As Cesar Cid de Rivera, international VP of systems engineering at supplier Commvault, points out, differing file sizes alone – say a video file versus a text document – present issues for storage. And enterprises face dealing with what he describes as “dark pools of data”, generated or moved automatically from a central system to an end-user’s device, for example.
Also, data is generated in other systems outside conventional IT, such as software-as-service (SaaS) applications, internet of things (IoT) endpoints, or even potentially from machine learning and artificial intelligence (AI). This data also needs to be found, indexed and stored.
This puts pressure on storage infrastructure. And enterprises are increasingly finding that a single approach to storage – all on-premise or all-cloud – fails to deliver the cost, flexibility and performance they need. This is leading to growing interest in hybrid solutions or even technologies, such as Snowflake, that are designed to be storage agnostic.
“The criteria to consider are the volume, the data gravity – where it is being generated, where it is being used, computed or consumed – security, bandwidth, regulations, latency, cost, change rate, transfer required and cost,” says Olivier Fraimbault, a board director at SNIA EMEA.
“The main issue I see is not so much storing massive amounts of unstructured data, but how to cope with the data management, rather than the storage management of it.”
Nonetheless, firms need to consider conventional storage performance metrics, especially I/O and latency, as well as price, resilience and security for each possible technology.
Managing unstructured data on-site
The conventional approach to storing unstructured data on-site has been through a hierarchical file system, delivered either through direct-attached storage in a server, or through dedicated network-attached storage (NAS).
Enterprises have responded to growing storage demands by moving to larger, scale-out NAS systems. The on-premise market here is well served, with suppliers Dell EMC, NetApp, Hitachi, HPE and IBM all offering large-capacity NAS technology with different combinations of cost and performance.
Generally, applications that require low latency – media streaming or, more recently, training AI systems – are well served by flash-based NAS hardware from the traditional suppliers.
But for very large datasets, and the need to ease movement between on-premise and cloud systems, suppliers are now offering local versions of object storage.
The large cloud “superscalers” even offer on-premise, object-based technology so that firms can take advantage of object’s global namespace and data protection features, with the security and performance benefits of local storage. However, as SNIA warns, these systems typically lack interoperability between suppliers.
The main benefits of on-premise storage for unstructured data are performance, security, plus compliance and control – firms know their storage architecture, and can manage it in a granular way.
The disadvantages are costs, including upfront costs, a lack of ability to scale – even scale-out NAS systems hit performance bottlenecks at very large volumes – and a lack of redundancy and, possibly, resilience.
Moving to the cloud?
This has led firms to look at cloud storage, for reasons of lower initial costs and its ability to scale.

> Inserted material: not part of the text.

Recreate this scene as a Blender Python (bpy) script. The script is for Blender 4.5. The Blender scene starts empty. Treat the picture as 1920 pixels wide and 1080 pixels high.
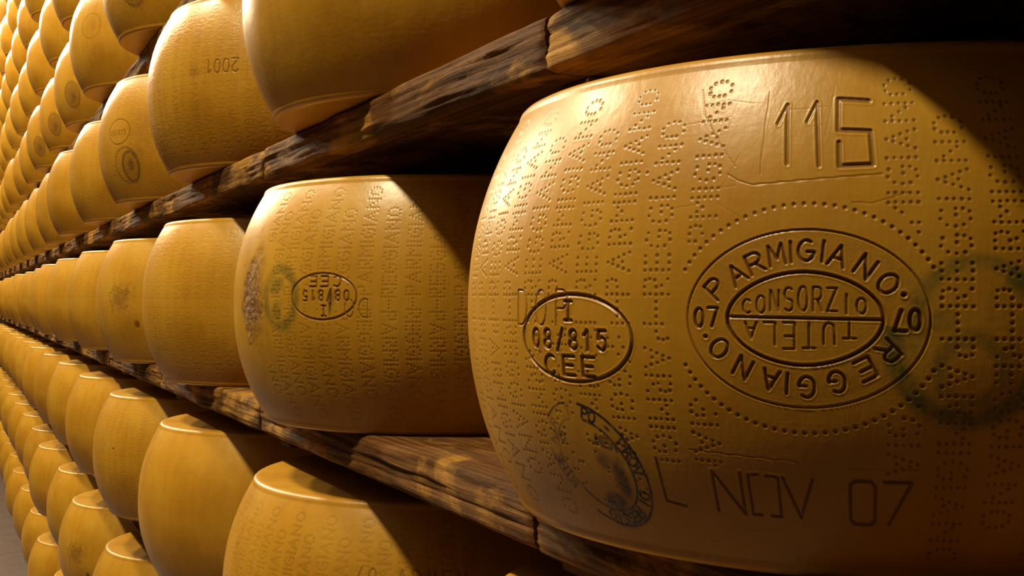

For object storage – and almost all cloud storage is object-based – there is also the ability to handle large volumes of unstructured data efficiently. A global namespace and the way metadata and data are separate improves resilience.
Also, performance is moving closer to that of local storage. In fact, cloud object storage is now good enough for many business applications where I/O and especially latency are less critical.
Cloud storage cuts the (up-front) cost of hardware and allows for potentially unlimited long-term storage. Nor do firms need to build redundant systems for data protection. This can be done within the cloud provider’s services or, with the right architecture, by splitting data across multiple suppliers’ clouds.
Because data is already in the cloud, it is relatively straightforward to relink it to new systems, such as in a disaster recovery scenario, or to connect to new client applications via application programming interfaces (APIs). With Amazon’s S3 the de facto object storage technology, business applications are easier than ever to connect to cloud data stores.
And with data in the cloud, users should see little or no practical performance hits as they move around their organisation or work remotely.
Disadvantages of cloud storage include lower performance than on-premise storage, especially for I/O-heavy or latency-intolerant applications, potential management difficulties (anyone can spin up cloud storage) and potential hidden costs.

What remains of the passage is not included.